Kilisenin önemine dair de açıklama yapan Damatyan, “Kadıköy’de bir yangın meydana geliyor ve hem kilise hem de okul yanıyor. Kilisenin inşaatı tekrar yapılıyor ve bilindik adıyla Surp Takavor Kilisesi olarak anılmaya başlanıyor. Önceden adı Meryem Ana Kilisesi’ydi. Bu ismi de Ermeniler için kutsal bir emanetten alıyor. Kilise tarihinde güzel bir hatıra var. İnşa edilirken bir ressam Kadıköy’e gelir ve ‘İtalya’ya gideceğim ve size Meryem Ana kucağındaki İsa resmini göndereceğim’ der. O resim gönderilir ancak 1927 yılında küçük bir yangın sonucu o tablo yok olur. Bu da hatıra olarak kalır.” dedi.

ERMENİLER HANGİ İŞLERLE UĞRAŞIYORDU?

Ermenilerin uğraştığı işlerle ilgili de konuşan Damatyan, “1863’teki bir raporda Ermenilerin Kadıköy’de yaptıkları işler çoktan aza; balıkçılık, kuyumculuk, antikacılık, tütüncülük, faytonculuk ve kayıkçılık. Her türlü sektörde de çalışmışlar aslında.” diye konuştu. 

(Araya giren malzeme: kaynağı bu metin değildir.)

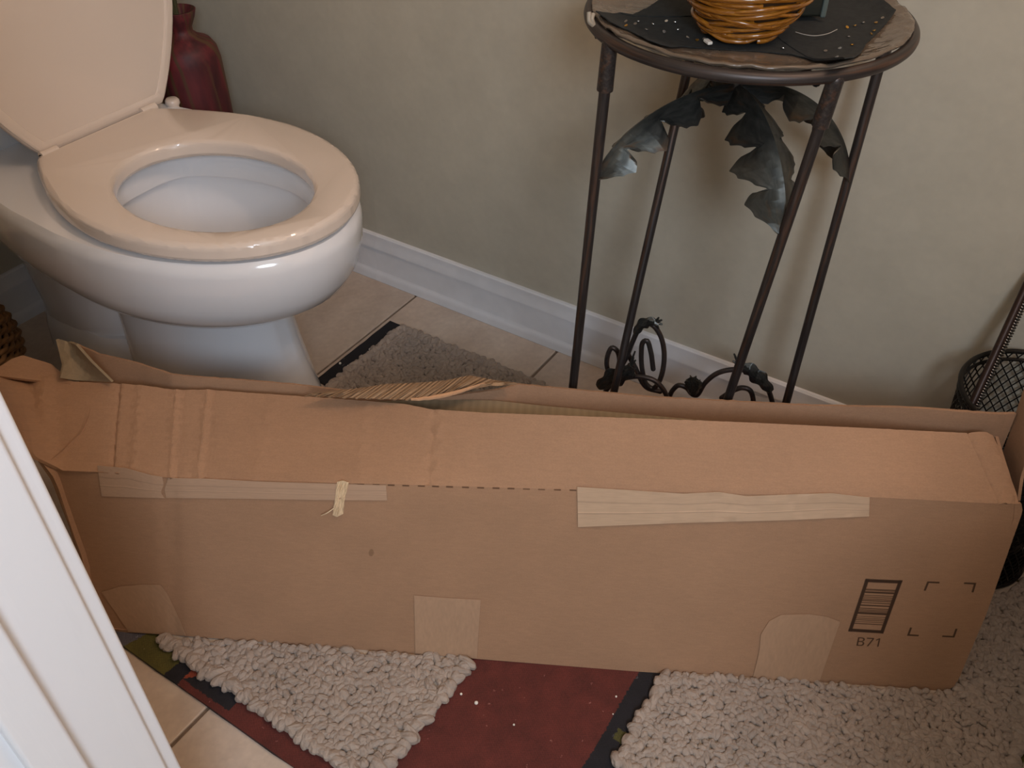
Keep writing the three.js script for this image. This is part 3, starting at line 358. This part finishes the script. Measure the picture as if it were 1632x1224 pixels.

Son olarak Ermenilerin kurduğu derneklere değinen Damatyan, sözlerini şöyle noktaladı: “1908-1919 arasında 19 dernek kurulmuş. Bilindiği gibi 1908, meşrutiyetin ilanı ve derneklerin kurulması bu tarihten sonra hız kazandı. Derneklerin amaçları, eğitim, sanat, sosyal yardım, spor gibi amaçlar. Tulumbacılar Derneği var örneğin. Ahşap binalarda sürekli yangınlar çıkıyordu, yangınların söndürülmesinde hem kilisenin hem de cemaatin kendi tulumbacıları varmış. Aşikyan da 1956’da hayatını kaybeden Uzunçayır’da defnedilen bir Ermeni. İnsanlar onun hakkında, ‘Tulumbasını evladı gibi saklardı’ dermiş. Aramyan okulundan yetişenlerin kurduğu 4 dernek de var.”